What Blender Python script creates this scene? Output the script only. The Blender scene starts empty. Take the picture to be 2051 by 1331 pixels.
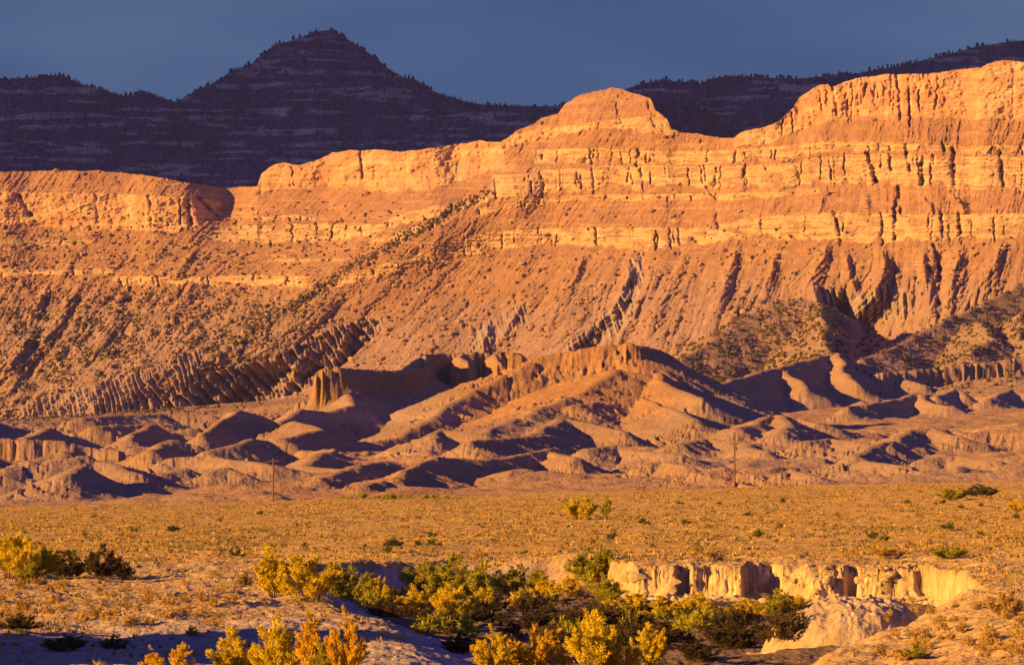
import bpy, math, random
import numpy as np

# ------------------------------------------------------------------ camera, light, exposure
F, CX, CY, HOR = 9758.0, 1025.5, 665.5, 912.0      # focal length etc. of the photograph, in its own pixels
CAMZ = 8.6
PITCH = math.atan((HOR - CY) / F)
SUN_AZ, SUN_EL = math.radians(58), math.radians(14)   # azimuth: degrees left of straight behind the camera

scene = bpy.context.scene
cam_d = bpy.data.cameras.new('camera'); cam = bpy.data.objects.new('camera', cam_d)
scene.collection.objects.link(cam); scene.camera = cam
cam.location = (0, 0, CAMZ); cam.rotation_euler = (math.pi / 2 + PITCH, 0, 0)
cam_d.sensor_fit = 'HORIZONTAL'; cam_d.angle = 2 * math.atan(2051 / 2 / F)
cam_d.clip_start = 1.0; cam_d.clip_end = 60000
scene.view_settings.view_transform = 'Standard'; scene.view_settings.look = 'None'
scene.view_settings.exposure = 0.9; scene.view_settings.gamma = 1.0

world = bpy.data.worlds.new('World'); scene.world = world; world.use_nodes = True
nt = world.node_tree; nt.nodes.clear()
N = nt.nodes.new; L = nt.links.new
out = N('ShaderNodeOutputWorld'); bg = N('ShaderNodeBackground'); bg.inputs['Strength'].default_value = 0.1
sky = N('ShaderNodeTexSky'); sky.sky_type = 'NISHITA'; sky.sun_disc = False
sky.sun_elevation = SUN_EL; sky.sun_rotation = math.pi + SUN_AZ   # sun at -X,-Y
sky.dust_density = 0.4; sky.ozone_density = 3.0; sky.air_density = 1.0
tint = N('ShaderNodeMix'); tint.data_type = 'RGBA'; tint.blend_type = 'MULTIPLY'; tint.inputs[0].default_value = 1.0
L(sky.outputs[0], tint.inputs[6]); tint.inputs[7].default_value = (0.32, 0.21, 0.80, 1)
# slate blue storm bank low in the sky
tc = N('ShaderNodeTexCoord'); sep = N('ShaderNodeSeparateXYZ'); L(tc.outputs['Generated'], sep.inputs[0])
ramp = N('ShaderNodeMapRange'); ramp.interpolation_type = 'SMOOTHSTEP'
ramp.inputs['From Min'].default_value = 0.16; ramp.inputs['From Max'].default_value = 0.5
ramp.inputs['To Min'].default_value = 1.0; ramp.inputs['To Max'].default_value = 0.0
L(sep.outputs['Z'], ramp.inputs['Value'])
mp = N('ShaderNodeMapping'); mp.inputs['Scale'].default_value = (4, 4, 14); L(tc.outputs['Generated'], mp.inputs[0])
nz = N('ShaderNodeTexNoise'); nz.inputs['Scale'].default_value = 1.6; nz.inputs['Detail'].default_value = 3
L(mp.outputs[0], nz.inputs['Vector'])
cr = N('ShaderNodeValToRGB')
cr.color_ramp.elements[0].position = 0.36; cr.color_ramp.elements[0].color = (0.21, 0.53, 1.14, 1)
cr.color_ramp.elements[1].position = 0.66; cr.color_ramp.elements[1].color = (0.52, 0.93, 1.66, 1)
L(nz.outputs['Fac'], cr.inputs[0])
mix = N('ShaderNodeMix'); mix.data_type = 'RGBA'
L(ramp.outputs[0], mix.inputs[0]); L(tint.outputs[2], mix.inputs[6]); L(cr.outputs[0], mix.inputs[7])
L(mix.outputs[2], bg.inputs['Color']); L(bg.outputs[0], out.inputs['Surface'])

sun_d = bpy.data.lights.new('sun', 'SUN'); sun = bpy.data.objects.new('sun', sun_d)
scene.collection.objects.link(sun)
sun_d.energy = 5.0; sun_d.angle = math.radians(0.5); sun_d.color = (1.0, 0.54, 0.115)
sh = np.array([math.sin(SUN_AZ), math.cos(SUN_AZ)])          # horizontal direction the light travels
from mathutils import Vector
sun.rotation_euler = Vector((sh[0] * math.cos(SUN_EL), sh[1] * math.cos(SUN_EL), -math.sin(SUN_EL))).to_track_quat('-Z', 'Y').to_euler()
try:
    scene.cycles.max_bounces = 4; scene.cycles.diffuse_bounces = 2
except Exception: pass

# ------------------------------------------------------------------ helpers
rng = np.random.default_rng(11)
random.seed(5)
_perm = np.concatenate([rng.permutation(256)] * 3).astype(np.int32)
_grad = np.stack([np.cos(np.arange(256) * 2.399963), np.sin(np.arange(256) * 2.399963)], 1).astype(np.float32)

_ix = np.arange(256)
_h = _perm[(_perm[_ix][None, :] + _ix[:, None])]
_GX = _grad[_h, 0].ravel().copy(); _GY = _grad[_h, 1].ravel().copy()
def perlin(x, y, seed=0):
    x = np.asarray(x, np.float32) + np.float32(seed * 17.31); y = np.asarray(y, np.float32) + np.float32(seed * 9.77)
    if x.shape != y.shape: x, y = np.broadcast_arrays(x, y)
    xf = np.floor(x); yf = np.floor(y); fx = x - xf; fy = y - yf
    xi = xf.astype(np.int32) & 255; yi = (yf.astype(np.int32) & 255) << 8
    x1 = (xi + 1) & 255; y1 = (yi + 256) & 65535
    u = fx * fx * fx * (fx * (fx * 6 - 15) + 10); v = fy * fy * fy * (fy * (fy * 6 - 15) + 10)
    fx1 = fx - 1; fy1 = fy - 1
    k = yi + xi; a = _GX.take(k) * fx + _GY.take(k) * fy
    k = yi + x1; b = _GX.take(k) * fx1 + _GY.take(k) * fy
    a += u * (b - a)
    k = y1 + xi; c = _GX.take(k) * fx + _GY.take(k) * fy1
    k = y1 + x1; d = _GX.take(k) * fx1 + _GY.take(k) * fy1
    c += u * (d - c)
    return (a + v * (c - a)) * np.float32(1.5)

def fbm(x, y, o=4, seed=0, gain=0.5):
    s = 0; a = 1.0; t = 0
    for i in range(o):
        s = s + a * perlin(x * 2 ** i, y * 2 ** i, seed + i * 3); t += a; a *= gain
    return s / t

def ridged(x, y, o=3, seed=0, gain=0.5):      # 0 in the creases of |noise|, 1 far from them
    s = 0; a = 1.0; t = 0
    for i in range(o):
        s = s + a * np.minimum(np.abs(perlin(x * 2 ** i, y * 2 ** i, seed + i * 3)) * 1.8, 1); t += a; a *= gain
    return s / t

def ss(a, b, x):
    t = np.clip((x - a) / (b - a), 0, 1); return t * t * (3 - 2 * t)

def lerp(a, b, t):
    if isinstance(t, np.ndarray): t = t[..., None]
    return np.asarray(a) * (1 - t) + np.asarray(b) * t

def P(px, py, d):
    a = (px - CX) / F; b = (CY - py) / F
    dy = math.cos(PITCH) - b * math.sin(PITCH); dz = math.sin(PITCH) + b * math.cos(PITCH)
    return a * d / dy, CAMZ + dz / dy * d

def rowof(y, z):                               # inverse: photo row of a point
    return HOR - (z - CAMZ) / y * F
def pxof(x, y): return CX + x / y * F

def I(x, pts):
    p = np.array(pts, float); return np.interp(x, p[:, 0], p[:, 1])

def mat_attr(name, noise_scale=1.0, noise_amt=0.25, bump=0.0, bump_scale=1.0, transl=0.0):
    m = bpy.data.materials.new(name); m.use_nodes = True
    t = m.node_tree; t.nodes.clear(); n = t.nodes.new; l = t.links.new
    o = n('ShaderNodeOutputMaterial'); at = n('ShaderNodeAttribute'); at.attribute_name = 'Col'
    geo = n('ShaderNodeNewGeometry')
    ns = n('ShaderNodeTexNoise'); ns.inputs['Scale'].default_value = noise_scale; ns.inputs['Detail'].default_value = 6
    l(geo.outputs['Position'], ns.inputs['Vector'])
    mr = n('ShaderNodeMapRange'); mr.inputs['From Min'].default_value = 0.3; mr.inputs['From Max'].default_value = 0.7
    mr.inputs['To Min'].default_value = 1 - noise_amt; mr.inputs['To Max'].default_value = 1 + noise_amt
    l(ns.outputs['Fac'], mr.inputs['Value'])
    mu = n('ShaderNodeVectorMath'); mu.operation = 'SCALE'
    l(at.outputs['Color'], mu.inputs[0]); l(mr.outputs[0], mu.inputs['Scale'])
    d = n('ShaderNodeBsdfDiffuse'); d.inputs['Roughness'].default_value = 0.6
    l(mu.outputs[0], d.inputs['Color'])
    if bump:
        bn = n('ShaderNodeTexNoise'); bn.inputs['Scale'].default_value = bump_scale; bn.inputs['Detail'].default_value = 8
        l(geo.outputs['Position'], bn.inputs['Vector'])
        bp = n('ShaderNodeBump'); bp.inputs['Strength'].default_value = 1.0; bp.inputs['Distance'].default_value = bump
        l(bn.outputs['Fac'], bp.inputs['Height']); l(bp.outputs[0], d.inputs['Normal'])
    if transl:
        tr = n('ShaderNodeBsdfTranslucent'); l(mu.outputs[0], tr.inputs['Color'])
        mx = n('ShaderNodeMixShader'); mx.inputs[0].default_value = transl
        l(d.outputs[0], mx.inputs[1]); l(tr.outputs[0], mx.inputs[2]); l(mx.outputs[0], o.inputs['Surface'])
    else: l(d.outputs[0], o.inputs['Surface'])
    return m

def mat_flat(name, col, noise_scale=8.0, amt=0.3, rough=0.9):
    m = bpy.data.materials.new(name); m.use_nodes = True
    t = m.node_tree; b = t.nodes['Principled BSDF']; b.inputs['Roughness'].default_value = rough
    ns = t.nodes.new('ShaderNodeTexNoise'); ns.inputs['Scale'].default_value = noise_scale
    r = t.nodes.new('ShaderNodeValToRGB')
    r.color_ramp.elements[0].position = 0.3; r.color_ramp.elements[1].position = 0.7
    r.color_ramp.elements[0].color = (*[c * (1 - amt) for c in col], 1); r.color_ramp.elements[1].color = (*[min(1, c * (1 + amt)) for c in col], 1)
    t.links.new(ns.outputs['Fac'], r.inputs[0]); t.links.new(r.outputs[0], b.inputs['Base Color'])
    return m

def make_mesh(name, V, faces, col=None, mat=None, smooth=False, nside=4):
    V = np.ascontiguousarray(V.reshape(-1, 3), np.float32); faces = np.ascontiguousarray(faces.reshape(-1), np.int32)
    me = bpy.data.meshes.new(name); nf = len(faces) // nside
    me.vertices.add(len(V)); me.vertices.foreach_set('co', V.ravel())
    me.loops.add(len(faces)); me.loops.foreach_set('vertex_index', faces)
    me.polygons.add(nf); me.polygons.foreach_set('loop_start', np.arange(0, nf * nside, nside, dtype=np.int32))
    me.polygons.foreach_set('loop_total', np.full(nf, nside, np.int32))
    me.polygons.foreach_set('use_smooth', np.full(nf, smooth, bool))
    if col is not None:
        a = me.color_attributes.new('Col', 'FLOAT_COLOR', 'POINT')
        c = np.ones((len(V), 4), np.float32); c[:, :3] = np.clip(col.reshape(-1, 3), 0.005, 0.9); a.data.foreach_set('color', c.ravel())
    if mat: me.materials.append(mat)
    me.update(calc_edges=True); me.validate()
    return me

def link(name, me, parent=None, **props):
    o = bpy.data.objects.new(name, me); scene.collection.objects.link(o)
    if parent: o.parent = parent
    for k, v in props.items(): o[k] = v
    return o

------

Repeat the listing above up to and including the line with "SUN_AZ, SUN_EL = math.radians(58), math.radians(14)", starting from its first line. Drop any pictures.

What Blender Python script creates this scene? Output the script only. The Blender scene starts empty. Take the picture to be 2051 by 1331 pixels.
import bpy, math, random
import numpy as np

# ------------------------------------------------------------------ camera, light, exposure
F, CX, CY, HOR = 9758.0, 1025.5, 665.5, 912.0      # focal length etc. of the photograph, in its own pixels
CAMZ = 8.6
PITCH = math.atan((HOR - CY) / F)
SUN_AZ, SUN_EL = math.radians(58), math.radians(14)   # azimuth: degrees left of straight behind the camera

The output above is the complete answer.